Saturday, March 17, 2012


While I'm less intentional about literally following the cycle around multiple times with our preservice Teacher Assistants, the teaching-learning cycle is still formative to how I think about teaching about teaching.

This past week we were focusing on instruction. We started by skimming two of my favorite Carol Ann Tomlinson articles on differentiation. (Instructor hope: they will read more when they have time.)

Then came the videos. We watched five bits of video on instruction as discussion fodder, and to think about just what instruction is. (I've been thinking a lot about this lately, too, spurred on by Dave Coffey as he thinks about renaming the instruction phase on the cycle.)

Week 10 Agenda

Objective: TLW synthesize thoughts and observations on instruction.

15 Skim Differentiation Articles

  • "Grading and Differentiation: Paradox or Good Practice," Carol Ann Tomlinson, Theory Into Practice, 44(3), 262-269
  • "Reconcilable Differences? Standards-Based Teaching and Differentiation," Carol Ann Tomlinson,  Educational Leadership, September 2000

60 Instruction: watch (or watch parts)
The famous geometry lesson from The Teaching Gap. I always feel bad showing it, because it is awful, but the teacher seems like a nice fellow that I would like, and very well intentioned.  
The first five minutes is plenty, although there is a spectacular bit in minutes 37 and 38 where he tries to give a hint.

Preservice teachers noticed a lot of things that they wanted to avoid, but also acknowledged how familiar this looks. And recognized this in their own practices.
One of the many excellent videos available from Annenberg's  Teachers responded positively to this video, found things to emulate, and particularly like his connections and his use of manipulatives.

Fisher and Frey are the authors (or popularizers) of the Gradual Release of Responsibility framework, which is very constructive.The TA response to this video was surprising to me. They like a lot of the lesson design and teacher practice here, especially the thought behind the poster project, but found the teacher off-putting and disengaging. Possibly because she's mellow? (Definitely be interested in your thoughts in the comments.)

Caution: not sure of what to warn you, but watch out. OK? You've been warned.

Wow! This evokes a huge reaction from any audience. I admire it for being the logical extreme of the direction in which they are going. PST are torn between the "obvious engagement" of the students and the obvious fact that they're being trained "like dogs." Interesting because they see many things that they like but it's in a context that they hate. And an excellent point for discussing the difference betweeen obedience and engagement.

This came the closest to how the students thought of themselves as teachers. They liked the way she used manipulatives and made connections to multiple representations, but also thought about the transition away from the manipulative.

The discussion was really cooking. But I had wanted to do a sample 3 act lesson also... they were really synthesizing, making connections... keep with the discussion.

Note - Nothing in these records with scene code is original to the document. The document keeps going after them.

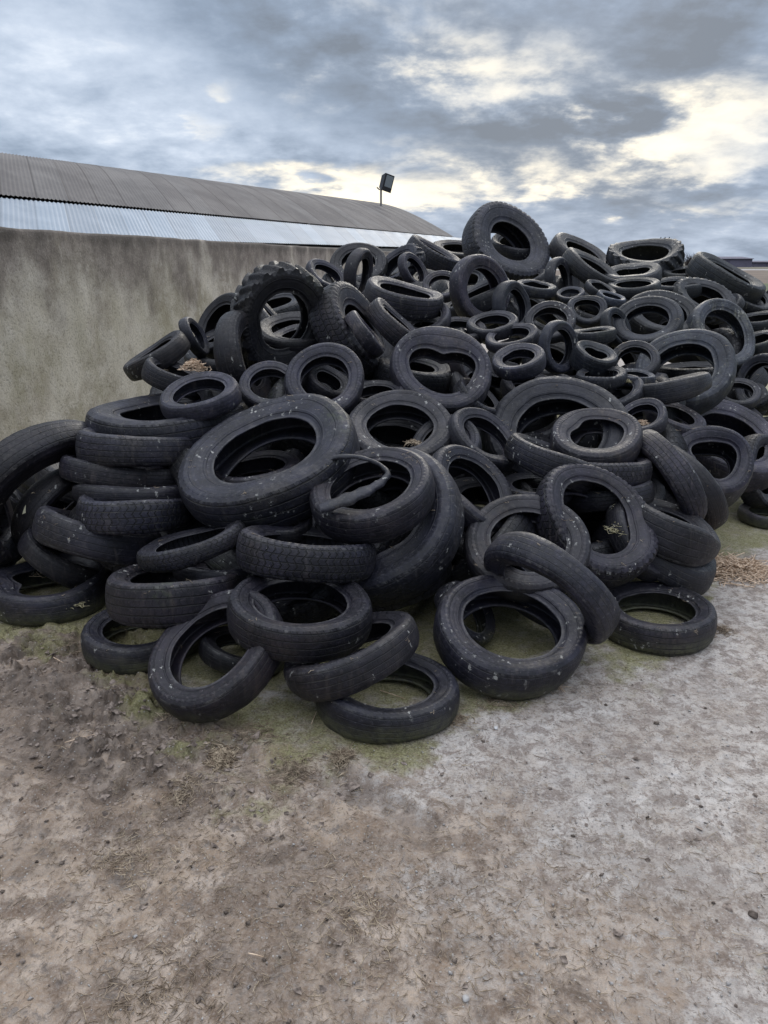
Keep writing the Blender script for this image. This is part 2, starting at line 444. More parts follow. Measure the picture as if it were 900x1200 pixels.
# ---- middle
T(316,540,208,.56,113,'T','huge smooth truck tyre tilted towards the camera in the left centre of the heap', dz=-.1, fw=1.05, sag=[(250,.03,.6)])
T(300,556,110,.3,100,'S','round-shouldered tyre visible through the hole of the huge tilted truck tyre', dz=.3)
T(330,612,75,.5,90,'S','small tyre top peeping out behind the speckled edge-on tyre', dz=.08)
TORN = T(436,578,148,.58,104,'S','tyre with a torn strip of sidewall across its hole, mossy on its lower tread', dz=-.2, fw=1.1, tint=1.15)
T(437,618,214,.74,132,'W','broad smooth truck tyre curving down underneath the tyre with the torn sidewall', dz=.22, fw=.95, tint=1.2)
T(597,740,178,.68,72,'S','pale-edged round tyre propped over mossy ground in the front centre, droppings on its rim', g=2, tint=1.15)
T(644,690,172,.34,234,'S','worn tyre leaning nearly edge-on over the round propped tyre at front centre', dz=-.27, fw=.95, pinch=[(270,.1,.8)])
T(768,722,136,.5,90,'C','lone tyre lying flat on the concrete at the right end of the front row', g=1)
T(545,720,86,.5,30,'B','blocky dark tyre on the ground behind the round propped tyre', g=2, tint=.8)
T(617,640,146,.80,76,'W','dark round tyre standing up above the two front centre tyres', dz=-.10, fw=.8, tint=.95)
T(551,574,118,.56,42,'S','oval-looking tyre leaning left, between the torn-sidewall tyre and the dark standing one', dz=-.05)
T(566,516,92,.55,50,'S','worn tyre with a narrow slanting hole, left of the biggest round truck tyre', dz=-.04, tint=1.15)
T(522,524,88,.7,100,'S','half-hidden ring behind the tyre with the narrow slanting hole', dz=.08)
T(468,508,132,.62,84,'W','wide black tyre holding dry straw, under the heart-holed tyre', dz=.05)
T(517,436,117,.86,80,'W','tyre whose upper sidewall sags into a heart-shaped hole, upright in the centre of the heap', dz=-.15, sag=[(95,.26,.75),(20,-.08,.4),(165,-.06,.4)], tint=1.2, fw=1.1)
T(656,513,166,.78,92,'T','largest plain truck tyre standing upright right of centre, four droppings on its sidewall', dz=.05, tint=.85)
T(698,517,108,.56,86,'W','pinched tyre with a lens-shaped hole leaning on the largest plain truck tyre', dz=-.25, sag=[(150,.16,.5),(270,.05,.5)], fw=1.15)
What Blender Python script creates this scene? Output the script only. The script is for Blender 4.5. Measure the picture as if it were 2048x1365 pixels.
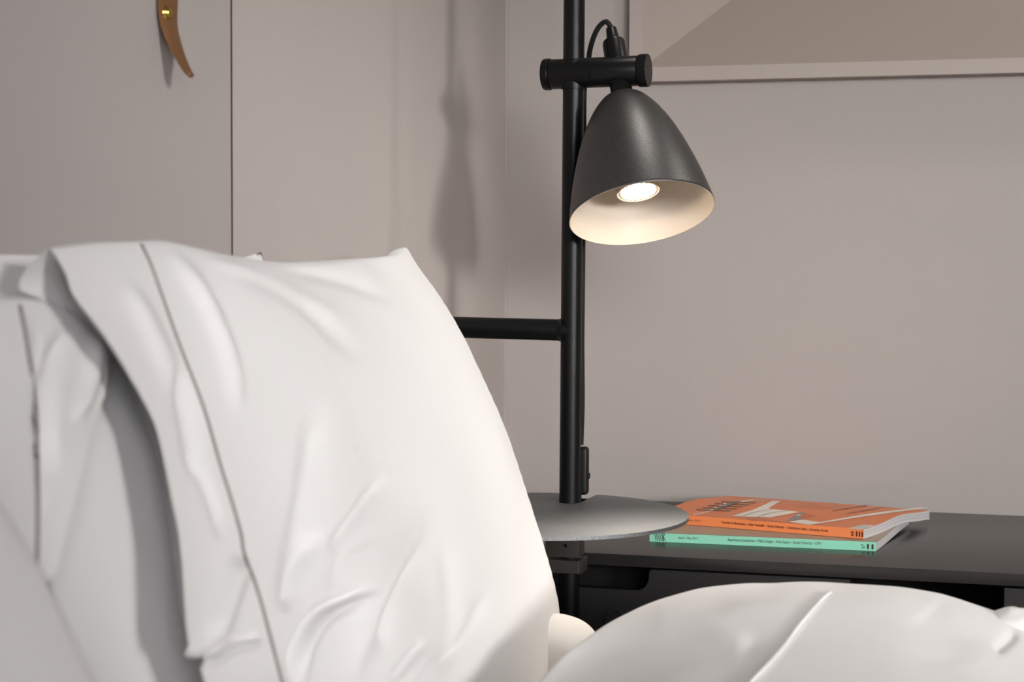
import bpy, bmesh, math
import numpy as np
from mathutils import Vector, Matrix, noise

for o in list(bpy.data.objects):
    bpy.data.objects.remove(o)
scene = bpy.context.scene
COL = scene.collection
V = Vector

# ---------------------------------------------------------------- camera
YAW, PITCH, ROLL = math.radians(14.1), math.radians(2.72), 0.0044
CAM = V((0, 0, 1.05))
FPX = 3200.0
Fh = V((-math.sin(YAW), math.cos(YAW), 0))
Rh = V((math.cos(YAW), math.sin(YAW), 0))
Zh = V((0, 0, 1))
fw = Fh * math.cos(PITCH) - Zh * math.sin(PITCH)
up0 = Zh * math.cos(PITCH) + Fh * math.sin(PITCH)
rt = Rh * math.cos(ROLL) + up0 * math.sin(ROLL)
up = up0 * math.cos(ROLL) - Rh * math.sin(ROLL)
cd = bpy.data.cameras.new('camera')
cam = bpy.data.objects.new('camera', cd)
COL.objects.link(cam)
m = Matrix((rt, up, -fw)).transposed().to_4x4()
m.translation = CAM
cam.matrix_world = m
cd.sensor_width = 36.0
cd.lens = 36.0 * FPX / 2048.0
cd.clip_start = 0.02
cd.dof.use_dof = True
cd.dof.focus_distance = 1.86
cd.dof.aperture_fstop = 9.0
scene.camera = cam

# ---------------------------------------------------------------- light
scene.view_settings.view_transform = 'Standard'
scene.view_settings.look = 'None'
scene.view_settings.gamma = 1.0
scene.view_settings.exposure = 0.0
scene.view_settings.use_curve_mapping = False
w = bpy.data.worlds.new('world')
scene.world = w
w.use_nodes = True
w.node_tree.nodes['Background'].inputs[0].default_value = (0.85, 0.92, 1.0, 1)
w.node_tree.nodes['Background'].inputs[1].default_value = 0.6


def area(name, loc, target, sx, sy, power, color, spread=180):
    ld = bpy.data.lights.new(name, 'AREA')
    ld.shape = 'RECTANGLE'
    ld.size, ld.size_y = sx, sy
    ld.energy = power
    ld.color = color
    ld.spread = math.radians(spread)
    o = bpy.data.objects.new(name, ld)
    COL.objects.link(o)
    o.location = loc
    o.rotation_euler = (V(target) - V(loc)).to_track_quat('-Z', 'Y').to_euler()
    return o


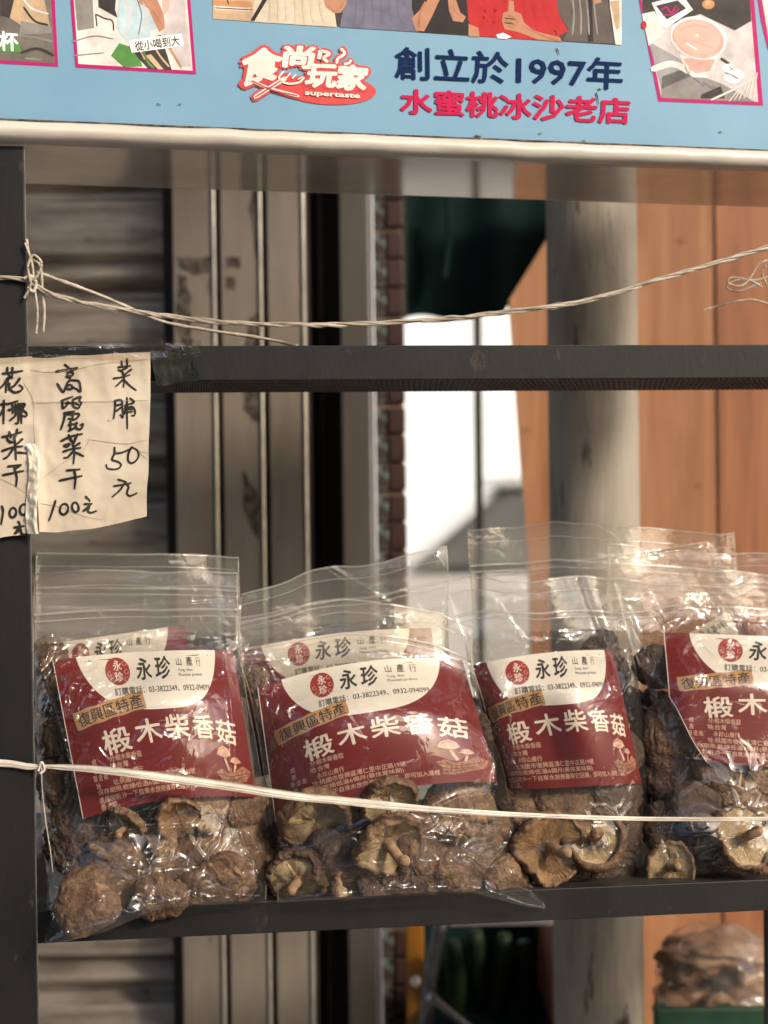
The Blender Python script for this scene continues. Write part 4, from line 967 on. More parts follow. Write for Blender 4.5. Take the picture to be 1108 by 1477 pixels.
# ================================================================== DRIED MUSHROOMS
def cap_mesh(seed, curl=.35, dome=.42, wr=.055, open_=False):
    """cap top with a rolled margin; unit radius, top towards +Z"""
    nu, nr = 170, 72
    T, Q = np.meshgrid(np.linspace(0, 2 * math.pi, nu, endpoint=False), np.linspace(0.0, 1, nr))
    th = T; q = Q
    # profile: q 0..0.78 over the dome, 0.78..1 rolled under
    a = np.clip(q / .80, 0, 1); ro = np.clip((q - .80) / .20, 0, 1)
    rad = np.sin(a * math.pi / 2) ** .9
    z = dome * (np.cos(a * math.pi / 2) ** 1.1) - .12 * np.exp(-(a / .22) ** 2) * (seed % 2)
    rad = rad - curl * .35 * (1 - np.cos(ro * math.pi * .55)); z = z - curl * .55 * np.sin(ro * math.pi * .62)
    out = 1 + .13 * vnoise(np.cos(th) * 1.3 + seed, np.sin(th) * 1.3, 0, seed) + .05 * vnoise(np.cos(th) * 4, np.sin(th) * 4, 1.5, seed + 3)
    x = rad * np.cos(th) * out; y = rad * np.sin(th) * out
    z = z + .30 * a ** 2 * vnoise(np.cos(th) * 1.1, np.sin(th) * 1.1 + seed, 2, seed + 5)
    P_ = np.stack([x, y, z], -1)
    du = np.roll(P_, -1, 1) - np.roll(P_, 1, 1); dv = np.gradient(P_, axis=0)
    N = np.cross(du, dv); N /= np.linalg.norm(N, axis=-1)[..., None] + 1e-9
    if N[5, :, 2].mean() < 0: N = -N
    wx, wy, wz = x + .25 * fbm(x * 2, y * 2, z, seed + 7, 2), y + .25 * fbm(x * 2 + 9, y * 2, z, seed + 8, 2), z
    w1 = ridged(wx * 2.6, wy * 4.4, wz * 3.2, seed + 11, 3); w2 = ridged(wx * 8, wy * 8, wz * 8, seed + 14, 3)
    fold = ridged(np.cos(th) * 3.2, np.sin(th) * 3.2, a * .5, seed + 19, 2)
    fade = np.clip(a * 3, .15, 1)
    w3 = ridged(wx * 4 + wy * 9, wy * 5 - wx * 3, wz * 9, seed + 24, 2)
    disp = -wr * .95 * (w1 - .5) * fade - wr * .26 * (w2 - .5) - wr * .07 * (w3 - .5) + wr * .5 * (fold - .5) * a ** 3
    P_ = P_ + N * disp[..., None]
    return P_.reshape(-1, 3), grid_faces(nu, nr, True)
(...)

OMITTED: 30 3-Act: A ticket to ride

During the discussion one of the TAs mentioned the idea of "well, I wouldn't want to be that teacher, but..." which prompted me asking them that about all the teachers.  After we had discussed a lot, I asked them to try and make a whole class concept map for instruction. Guided by the question, how can these radically different things we watched all fall under the category 'instruction'  In particular, I asked them to think about criteria that we used to evaluate instruction, features that we use to describe instruction, beliefs and questions they have about it. This is what they assembled: (click for full size)

5 Class Concerns (That's when we discuss what's to do the following week and clear up any remaining questions.) I asked for some quick, informal feedback from them about the lesson, and the mean and median were 4 fingers (out of 5) for usefulness.


  1. There's lots for me to learn in the Fisher & Frey video. That teacher is SO CLEAR. There are hardly any extra words. I suppose that might be what your students find 'disengaging' - there's nothing of herself coming through in that video, nor does she engage with the learners as 'whole people'. The focus is purely on mathematical instruction and learning.

    For me, periods of working in this way have a valuable place, and I could get better at it. If it's the only kind of communication going down in a class, learners could find it alienating.

  2. That's more of what my reaction was to her, and why I was so surprised by the TA reaction. I like how well you characterize it, though. Thanks!

  3. Just for comparison, here's an example of Whole Brain Teaching that's a little less intense:

    From my perspective this is a great way to include more movement and kinesthetic learning in the classroom, not to mention help students follow the directions and information being given, and an easy way to assess if the kids are with the teacher or not.